Sometimes their dialogue even mirrors each other. Hay tells Roosevelt about Raisuli’s last hostage situation: how the hostage came back alive and friendly with Raisuli, but Raisuli sent “parts of” the Spanish and French emissaries back. Roosevelt declares, “Parts of them? Obviously, he has no respect for human life!”

When Raisuli’s men bring bad news about negotiations, they bring a part of an emissary—the tongue on a plate. Raisuli isn’t horrified by the tongue, but when he hears the bad news, that the Americans will kill him if he doesn’t return the hostages, he turns to Eden. “Does this president, this Roosevelt, does he have no respect for human life?”

This image of Roosevelt as a maverick in his own right crystallizes in the movie’s Yellowstone Park scene. As mentioned earlier, Roosevelt tells journalists about a grizzly bear he has killed after it attacked some horses. The scene isn’t about the famous “Teddy’s Bear” from Roosevelt’s 1902 hunting trip. Still, even if Milius isn’t telling us the story of “Teddy’s bear,” he is developing that iconic image that made Teddy famous. Yet it’s not a cute and cuddly grizzly bear. Roosevelt says the grizzly bear summarizes America because the grizzly bear’s fierceness drives others away. The yearning to push boundaries makes the grizzly bear and America more feared and respected than loved.

That label could equally apply to him: at the birthday party, Hay jokes that Roosevelt is becoming a good brigand. Later, the two men temporarily fall out when Roosevelt behaves too much like a brigand: Hays argues with Roosevelt over approving Jerome’s military intervention. While Hays is the pragmatist seeking a bloodless solution, Roosevelt doesn’t mind it becoming violent. Roosevelt and Raisuli both relish the idea that this could become a battle.

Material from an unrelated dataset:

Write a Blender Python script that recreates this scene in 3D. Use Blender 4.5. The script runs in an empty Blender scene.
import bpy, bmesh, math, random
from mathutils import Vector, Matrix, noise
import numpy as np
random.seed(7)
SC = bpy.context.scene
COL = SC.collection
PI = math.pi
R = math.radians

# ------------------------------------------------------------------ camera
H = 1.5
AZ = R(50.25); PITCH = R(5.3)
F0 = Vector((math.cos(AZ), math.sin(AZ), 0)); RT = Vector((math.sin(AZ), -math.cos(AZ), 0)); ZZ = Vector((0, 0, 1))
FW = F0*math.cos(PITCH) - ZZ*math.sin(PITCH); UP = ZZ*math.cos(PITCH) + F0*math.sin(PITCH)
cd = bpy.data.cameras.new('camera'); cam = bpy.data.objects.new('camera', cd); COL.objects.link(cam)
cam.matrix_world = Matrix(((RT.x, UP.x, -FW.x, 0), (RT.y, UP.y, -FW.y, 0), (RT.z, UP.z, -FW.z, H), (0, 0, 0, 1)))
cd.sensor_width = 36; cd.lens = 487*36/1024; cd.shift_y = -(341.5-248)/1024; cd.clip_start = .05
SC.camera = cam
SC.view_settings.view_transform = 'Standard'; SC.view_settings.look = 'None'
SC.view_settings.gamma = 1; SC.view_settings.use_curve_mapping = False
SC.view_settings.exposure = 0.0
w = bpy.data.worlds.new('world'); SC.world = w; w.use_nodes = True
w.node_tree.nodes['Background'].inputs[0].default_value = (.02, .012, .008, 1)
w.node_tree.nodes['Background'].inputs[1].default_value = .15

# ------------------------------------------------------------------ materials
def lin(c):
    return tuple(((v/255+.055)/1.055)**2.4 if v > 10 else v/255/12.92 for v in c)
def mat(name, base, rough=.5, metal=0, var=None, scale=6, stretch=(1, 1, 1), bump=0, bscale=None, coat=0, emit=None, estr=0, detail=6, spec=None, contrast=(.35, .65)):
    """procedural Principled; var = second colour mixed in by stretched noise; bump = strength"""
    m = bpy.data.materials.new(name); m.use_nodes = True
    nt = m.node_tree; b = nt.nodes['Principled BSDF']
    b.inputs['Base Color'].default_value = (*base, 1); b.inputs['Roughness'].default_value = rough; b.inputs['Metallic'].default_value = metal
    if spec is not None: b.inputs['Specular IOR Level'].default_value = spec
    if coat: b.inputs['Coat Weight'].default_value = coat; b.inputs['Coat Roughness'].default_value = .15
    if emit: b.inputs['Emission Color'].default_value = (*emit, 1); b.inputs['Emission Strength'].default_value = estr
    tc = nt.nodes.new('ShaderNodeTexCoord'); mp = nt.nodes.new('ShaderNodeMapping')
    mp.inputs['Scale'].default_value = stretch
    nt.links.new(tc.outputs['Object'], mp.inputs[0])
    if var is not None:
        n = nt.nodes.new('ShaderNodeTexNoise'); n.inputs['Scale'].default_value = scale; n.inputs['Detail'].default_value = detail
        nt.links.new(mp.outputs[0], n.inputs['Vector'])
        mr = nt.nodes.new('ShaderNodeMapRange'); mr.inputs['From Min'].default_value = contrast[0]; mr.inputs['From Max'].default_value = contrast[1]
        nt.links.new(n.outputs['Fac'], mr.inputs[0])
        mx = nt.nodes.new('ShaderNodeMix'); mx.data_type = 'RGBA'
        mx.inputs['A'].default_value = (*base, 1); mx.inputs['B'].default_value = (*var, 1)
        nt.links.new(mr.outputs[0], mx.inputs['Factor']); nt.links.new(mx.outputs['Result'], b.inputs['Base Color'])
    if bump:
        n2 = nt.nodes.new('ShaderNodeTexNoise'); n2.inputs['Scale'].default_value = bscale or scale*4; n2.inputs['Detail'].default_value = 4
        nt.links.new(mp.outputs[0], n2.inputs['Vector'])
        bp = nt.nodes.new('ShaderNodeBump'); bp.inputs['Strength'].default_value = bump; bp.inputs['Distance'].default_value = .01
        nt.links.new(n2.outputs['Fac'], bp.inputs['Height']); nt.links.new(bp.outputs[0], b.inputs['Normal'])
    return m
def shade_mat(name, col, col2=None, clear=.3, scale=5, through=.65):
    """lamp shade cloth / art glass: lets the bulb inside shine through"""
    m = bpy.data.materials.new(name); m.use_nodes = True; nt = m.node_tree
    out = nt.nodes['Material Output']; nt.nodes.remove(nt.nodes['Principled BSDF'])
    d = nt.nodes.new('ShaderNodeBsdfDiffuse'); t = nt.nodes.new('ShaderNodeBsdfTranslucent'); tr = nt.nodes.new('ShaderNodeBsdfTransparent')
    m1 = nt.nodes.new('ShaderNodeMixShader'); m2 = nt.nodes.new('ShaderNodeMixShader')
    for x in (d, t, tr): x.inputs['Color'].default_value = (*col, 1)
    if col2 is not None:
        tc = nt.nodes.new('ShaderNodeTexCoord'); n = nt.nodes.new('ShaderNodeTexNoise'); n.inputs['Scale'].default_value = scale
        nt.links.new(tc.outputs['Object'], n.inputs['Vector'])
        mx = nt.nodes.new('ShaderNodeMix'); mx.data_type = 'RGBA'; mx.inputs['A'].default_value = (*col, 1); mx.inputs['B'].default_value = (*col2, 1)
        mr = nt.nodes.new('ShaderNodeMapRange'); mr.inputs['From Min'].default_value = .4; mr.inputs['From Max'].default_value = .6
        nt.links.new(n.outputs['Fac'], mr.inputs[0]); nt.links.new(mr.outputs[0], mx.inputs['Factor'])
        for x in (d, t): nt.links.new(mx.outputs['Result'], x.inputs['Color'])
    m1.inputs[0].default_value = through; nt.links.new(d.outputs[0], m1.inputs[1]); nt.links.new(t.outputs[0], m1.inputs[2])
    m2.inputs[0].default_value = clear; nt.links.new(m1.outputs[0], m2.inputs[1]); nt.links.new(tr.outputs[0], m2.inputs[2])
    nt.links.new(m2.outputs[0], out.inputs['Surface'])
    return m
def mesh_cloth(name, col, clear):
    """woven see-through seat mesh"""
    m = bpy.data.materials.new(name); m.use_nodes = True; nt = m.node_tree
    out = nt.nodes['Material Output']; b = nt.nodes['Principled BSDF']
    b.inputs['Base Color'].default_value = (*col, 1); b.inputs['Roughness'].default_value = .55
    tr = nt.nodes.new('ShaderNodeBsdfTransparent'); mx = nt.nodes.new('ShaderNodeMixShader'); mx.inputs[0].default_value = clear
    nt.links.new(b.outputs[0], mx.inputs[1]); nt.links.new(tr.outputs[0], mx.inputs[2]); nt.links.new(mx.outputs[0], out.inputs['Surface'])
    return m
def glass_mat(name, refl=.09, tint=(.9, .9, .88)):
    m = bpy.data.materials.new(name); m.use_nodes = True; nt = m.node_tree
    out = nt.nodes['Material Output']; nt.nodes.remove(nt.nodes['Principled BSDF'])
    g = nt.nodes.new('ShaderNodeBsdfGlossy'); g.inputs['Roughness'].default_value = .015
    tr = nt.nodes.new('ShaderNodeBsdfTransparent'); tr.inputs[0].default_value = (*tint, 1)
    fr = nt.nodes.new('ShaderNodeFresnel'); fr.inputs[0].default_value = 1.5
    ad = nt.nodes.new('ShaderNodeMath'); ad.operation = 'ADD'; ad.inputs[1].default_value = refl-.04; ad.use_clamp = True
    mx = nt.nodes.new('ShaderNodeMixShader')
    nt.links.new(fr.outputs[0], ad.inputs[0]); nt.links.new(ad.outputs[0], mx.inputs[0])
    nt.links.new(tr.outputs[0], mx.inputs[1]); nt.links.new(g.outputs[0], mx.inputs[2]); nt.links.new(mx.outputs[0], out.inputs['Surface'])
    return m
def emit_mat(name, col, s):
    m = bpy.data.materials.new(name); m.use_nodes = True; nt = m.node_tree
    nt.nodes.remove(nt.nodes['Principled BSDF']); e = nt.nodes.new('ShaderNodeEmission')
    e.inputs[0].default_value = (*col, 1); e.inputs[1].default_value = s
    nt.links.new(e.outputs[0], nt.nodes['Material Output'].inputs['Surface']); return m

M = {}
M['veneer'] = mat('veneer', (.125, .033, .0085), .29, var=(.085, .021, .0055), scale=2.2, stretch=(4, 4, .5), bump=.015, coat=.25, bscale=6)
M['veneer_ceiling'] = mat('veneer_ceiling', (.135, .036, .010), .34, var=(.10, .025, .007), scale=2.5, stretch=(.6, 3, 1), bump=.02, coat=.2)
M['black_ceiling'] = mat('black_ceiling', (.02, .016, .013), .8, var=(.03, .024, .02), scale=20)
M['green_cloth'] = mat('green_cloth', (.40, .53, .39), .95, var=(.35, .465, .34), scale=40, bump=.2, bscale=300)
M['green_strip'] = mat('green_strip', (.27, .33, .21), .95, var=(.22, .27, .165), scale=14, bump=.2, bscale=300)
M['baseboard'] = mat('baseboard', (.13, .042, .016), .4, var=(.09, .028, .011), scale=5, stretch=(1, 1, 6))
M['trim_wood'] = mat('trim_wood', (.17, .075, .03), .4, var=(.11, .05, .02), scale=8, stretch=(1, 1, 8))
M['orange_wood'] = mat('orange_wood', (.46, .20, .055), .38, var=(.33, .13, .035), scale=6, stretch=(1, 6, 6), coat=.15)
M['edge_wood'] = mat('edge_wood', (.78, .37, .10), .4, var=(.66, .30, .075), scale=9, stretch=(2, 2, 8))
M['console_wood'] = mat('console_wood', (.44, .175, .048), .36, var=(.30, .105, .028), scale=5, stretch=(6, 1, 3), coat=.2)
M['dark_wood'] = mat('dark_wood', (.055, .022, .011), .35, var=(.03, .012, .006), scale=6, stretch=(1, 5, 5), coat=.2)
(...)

After he argues with Hays, Roosevelt talks to his children about Raisuli. He says sadly that “the world is fast outgrowing pirates, of that sort anyway,” comparing Raisuli to more respectable pirates like J.P. Morgan. Alice—daughter of his late wife, the child who seems to understand his complexity best—suggests that he likes Raisuli and Morgan even though they are his enemies. Roosevelt agrees with her: “Sometimes one finds that your enemies are a lot more admirable than your friends.”

Raisuli shows that he understands how alike he and Roosevelt are in the final scene, in which his “wind and the lion” message is relayed to Roosevelt. They are both powerful men—the lion equals nobility, Raisuli is noble, and Roosevelt is overpowering like the wind. Both have problems—Roosevelt “will never know his place,” probably because America isn’t going to tolerate maverick presidents after him. The War to End All Wars won’t leave any more room for men who glory in war. Raisuli, the lion who will remain in his place, knows he will not end well. There won’t be any more Barbary Pirates. But he will live his life to the last on his terms.

The Wind and the Lion in Context

The idea of the hero and villain finding they have much in common is not unusual in Milius’s movies. Leotta notes that this theme especially appears in Dillinger, where Milius alters historical facts to make Dillinger and Purvis seem like twins separated at birth.

Connor notes that given this theme, it’s interesting that Leotta compares Milius to David Lean. In this movie, Milius’ approach is more like Basil Dearden, who directed the 1966 desert epic Khartoum. That movie features a British general, Charles George Gordon, realizing the self-proclaimed Mahdi he fights in Sudan is much like him: they are both singled-minded religious men devoted to a cause.

Or, if we want to look at Milius’ movies as a whole, he resembles his contemporary, Michael Mann. Mann’s work (most famously the movie Heat and the TV show Miami Vice) usually features urban crime. Still, like Milius, Mann likes stories about two male warriors who oppose each other only to realize they have much in common. Heat includes a cop and bank thief comparing their lives over coffee in a diner. Conan the Barbarian ends with the villain saying to the hero that he has defined the hero by being his enemy. Milius wrote a Miami Vice episode, “Viking Bikers From Hell,” where the detective heroes decide after killing their foes in a shootout that the only difference is they have legal protection. Mann and Milius even explore this theme through the same character (Mann’s movie about Dillinger, Public Enemies, appeared in 2009).

In the end, Milius avoids blackballing or praising Raisuli. He depicts Raisuli and Roosevelt as having the same drive and the same problem. What’s a pirate to do in a world outgrowing pirates?

Watching The Wind and the Lion Today

Almost fifty years after its release, The Wind and the Lion continues to be a surprising film. It’s more cartoonish than better-known desert epics, but the cartoonish humor seems intentional. Its historical and cultural research isn’t as rigorous as we would like today, but it does show respect for Islam. It eschews a “righteous Americans vs. barbaric Arabs” storyline for an ambiguous story about two lovable rogues who are more alike than it seems.

It’s hard to say whether it’s an overlooked classic. However, it is quietly complex for its time and a lot of fun.